** Exercise requirements **
Report how many lines contain the word "pixels", with no other text.

## Start Supplied material

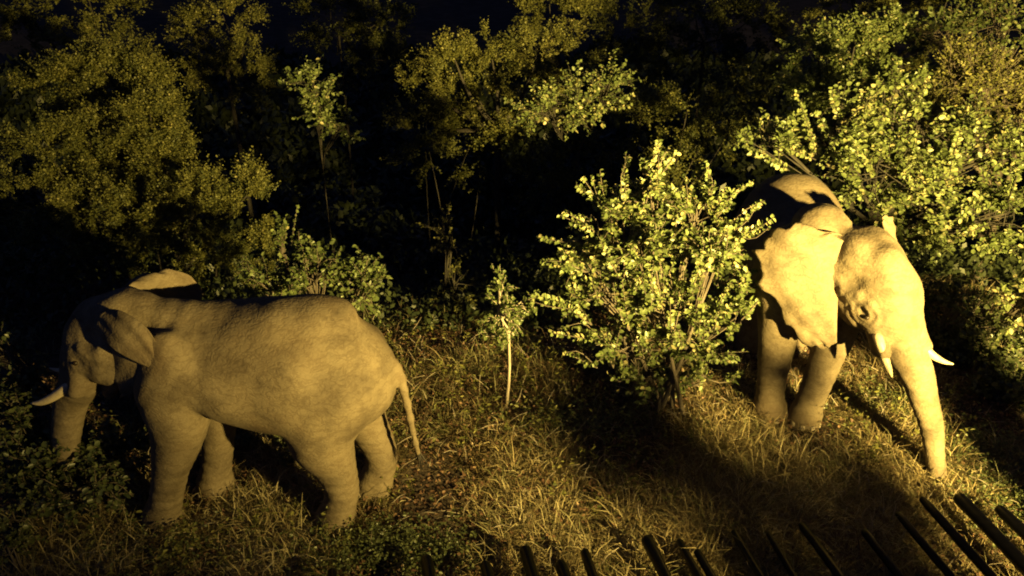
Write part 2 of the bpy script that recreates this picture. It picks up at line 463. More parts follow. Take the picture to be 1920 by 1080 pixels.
def build_elephant(spec):
    S = Solid()
    S.loft(spec['torso'], .15)
    HM = spec['head']
    H3 = HM.to_3x3(); sc = H3.col[0].length; H3 = H3 * (1 / sc)
    def hp(x, y, z):
        return np.array(HM @ Vector((x, y, z)))
    A3 = np.array(H3)
    # skull
    S.ell(hp(-.06, 0, .10), (.44 * sc, .40 * sc, .40 * sc), .12, A3)
    for s in (-1, 1):
        S.ell(hp(-.10, s * .13, .32), (.25 * sc, .17 * sc, .20 * sc), .10, A3)
        S.ell(hp(.10, s * .24, -.18), (.34 * sc, .17 * sc, .33 * sc), .10, A3)
        S.ell(hp(.35, s * .27, -.04), (.14 * sc, .09 * sc, .07 * sc), .05, A3)
        S.ell(hp(.34, s * .29, -.22), (.12 * sc, .07 * sc, .05 * sc), .05, A3)
        S.ell(hp(.12, s * .36, .02), (.2 * sc, .08 * sc, .12 * sc), .08, A3)
        S.cone(hp(.36, s * .19, -.12), hp(.55, s * .235, -.56), .15 * sc, .105 * sc, .07)
    S.ell(hp(.22, 0, .10), (.30 * sc, .27 * sc, .40 * sc), .10, A3)
    S.ell(hp(.40, 0, -.12), (.20 * sc, .27 * sc, .26 * sc), .08, A3)
    S.cone(hp(.02, 0, -.32), hp(.30, 0, -.70), .20 * sc, .09 * sc, .08)
    # neck
    for (a, b, ra, rb) in spec['neck']:
        S.cone(a, b, ra, rb, .2)
    # trunk
    S.cone(hp(.34, 0, .02), hp(.50, 0, -.36), .31 * sc, .26 * sc, .1)
    tr = catmull(np.array(spec['trunk'], float), 60)
    tr[:, 3] *= 1 + .05 * np.sin(np.arange(60) * 1.9) * np.linspace(.5, 1, 60)
    S.chain(tr, .03)
    # legs
    for pts in spec['legs']:
        S.chain([list(p) for p in pts], .10, 18)
        f = pts[-1]
        S.ell((f[0] + .02, f[1], .07), (f[3] + .02, f[3] + .01, .085), .06)
    for s_ in (-1, 1):
        S.dent(hp(.17, s_ * .47, .17), .13 * sc, .10)          # hollow of the temple
        S.dent(hp(.38, s_ * .43, -.15), .07 * sc, .06)
    for s_ in (-1, 1):
        S.wr.append((hp(.36, s_ * .34, -.15), .24 * sc, 62, .009 * spec.get('crease', 1)))
        S.wr.append((hp(-.02, s_ * .42, .0), .25 * sc, 48, .008 * spec.get('crease', 1)))
    S.wr.append((hp(.58, 0, -.45), .35 * sc, 55, .007))
    for a, b, ra, rb in spec.get('sheaths', []):
        S.cone(a, b, ra, rb, .05)
    for c, r, k in spec.get('extra', []):
        S.ell(c, r, k)
    S.chain([list(p) for p in spec['tail']], .05, 10)
    V, Q = S.mesh()
    body_v = V
    Vs, Qs, off = [V], [Q], len(V)
    for e in spec['ears']:
        v, q = ear_sheet(**e)
        Vs.append(v); Qs.append(q + off); off += len(v)
    root = empty('elephant', spec['loc'], spec['rz'])
    tag(root, spec['label'], 'elephant', 'elephants in the floodlight')
    V = np.concatenate(Vs)
    link('body', np_mesh('body', V, [np.concatenate(Qs)]), M_SKIN, root)
    for pts in spec['tusks']:
        P = catmull(np.array(pts, float), 14)
        v, f = tubes([(P[:, :3], np.maximum(P[:, 3], .006))], 14)
        t = link('tusk', np_mesh('tusk', v, f), M_TUSK, root)
    for s in (-1, 1):
        P = hp(.40, s * .40, -.15)
        P = body_v[np.argmin(((body_v - P) ** 2).sum(1))]
        th = np.linspace(0, np.pi, 7); 
        v, f = tubes([(np.stack([0 * th, 0 * th, -.03 * np.cos(th)], -1), .03 * np.sin(th) + .001)], 10)
        link('eye', np_mesh('eye', v + P, f), M_EYE, root)
    # toenails, four to a foot
    th = np.linspace(0, np.pi, 6)
    nv, nf = tubes([(np.stack([0 * th, 0 * th, -.045 * np.cos(th)], -1), .042 * np.sin(th) + .001)], 8)
    nv = nv * [.45, 1, 1]
    nail = np_mesh('toenail', nv, nf); nail.materials.append(M_NAIL)
    for pts in spec['legs']:
        f = pts[-1]
        for a in (-54, -18, 18, 54):
            o = link('toenail', nail, None, root)
            rr = f[3] + .035
            o.location = (f[0] + .02 + rr * math.cos(R(a)), f[1] + (rr - .01) * math.sin(R(a)), .07); o.rotation_euler = (0, 0, R(a))
    # tail tuft
    e = np.array(spec['tail'][-1][:3]); pr = np.array(spec['tail'][-2][:3])
    d = norm(e - pr); paths = []
    for i in range(26):
        j = rng.normal(0, .022, 3); L = rng.uniform(.16, .3)
        p0 = e + j * .3 - d * .05
        paths.append((np.array([p0, p0 + d * L * .5 + j, p0 + d * L + j * 2.0 + [0, 0, -.02]]), np.array([.006, .005, .002])))
    v, f = tubes(paths, 4)
    link('tail_tuft', np_mesh('tail_tuft', v, f), M_HAIR, root)
    return root

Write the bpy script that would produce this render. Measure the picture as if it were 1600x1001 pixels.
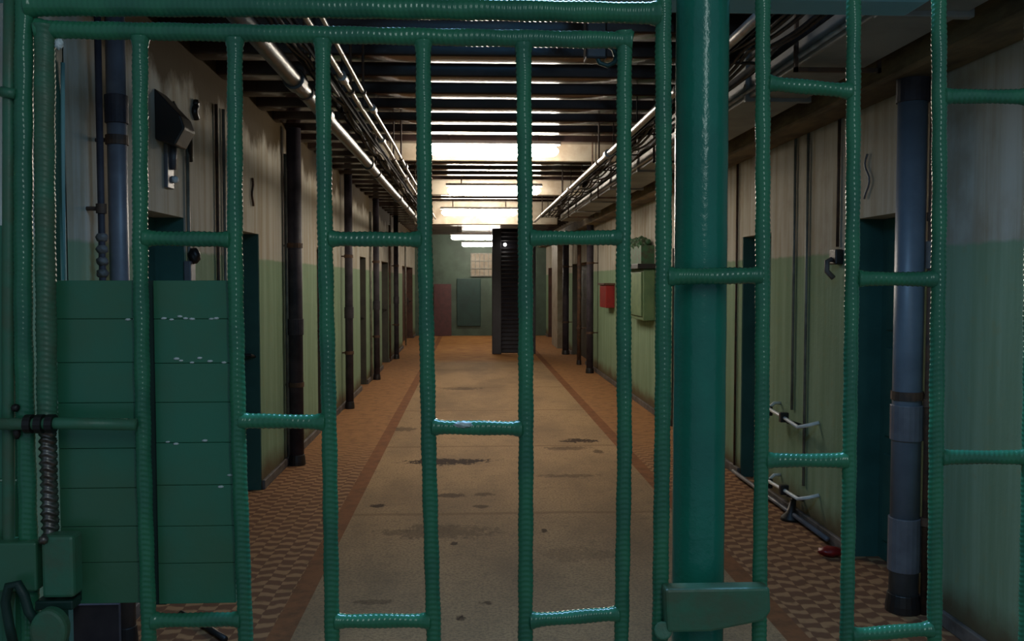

## End Supplied material

** Written answer **
2